9- Ta prochaine cible ?
Au moment où nous effectuons cette interview, je travaille sur l’un de mes plus gros projets : OURANOS. Il s’agit d’une immense mosaïque de la Voie Lactée, le long de son plan galactique, en très haute définition. Les photos (sur environ 1950 champs de 5° de côté) ont été prises en 6 mois à l’observatoire de St Véran en janvier et juillet 2022, ainsi qu’au Chili en février et mars 2022.
C’est un projet qui me tient particulièrement à cœur, puisqu’il utilise la technique du panoramique, que j’affectionne beaucoup. C’est une idée qui a commencé à germer dans mon esprit en 2018, et qui a été en pause notamment à cause de la pandémie, après avoir commencé à faires des prises de vues (une première version est disponible sur mon site internet à l'adresse https://maximeoudouxphotographie.fr/ouranos135-la-voie-lactee-en-haute-definition/).
Ce projet aura plusieurs objectifs, l’un d’entre eux étant de pouvoir proposer une immense image de notre galaxie en couleurs réelles sur un site internet dédié, où les internautes pourront venir facilement observer les étoiles, les nébuleuses et les galaxies dans ce champ à 360° de plusieurs milliards de pixels. Des fonctionnalités de navigation et une expérience originale sont prévues.
A côté, il y a toujours des idées de prises de vues nocturnes ici ou là à réaliser. Mais le temps me manque pour faire tout ce que je veux, car des idées, il y en a beaucoup !
10- Enfin, quand tu ne fais pas de photo, à quoi passes-tu ton temps de loisir ?
Mon activité professionnelle de photographe indépendant est très chronophage, puisqu’en plus de la partie astro (paysages nocturnes, cours en ligne, autres projets plus ou moins gros…), le plus gros du travail en termes de temps concerne la photo de mariage du mois d’avril au mois d’octobre.

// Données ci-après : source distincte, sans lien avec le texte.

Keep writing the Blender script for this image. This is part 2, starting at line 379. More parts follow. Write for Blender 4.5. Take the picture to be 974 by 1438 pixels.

Sans oublier toute la myriade de petites choses à faire lorsque l’on est indépendant !
Lorsque je trouve du temps libre, je continue à faire de l’astrophoto pour des essais personnels, de l’observation visuelle, ou alors je joue aux jeux vidéo (grosses licences comme petits jeux indés), de la musique aussi (sur synthétiseurs analogiques et numériques), ou encore l’informatique, le cinéma et les séries.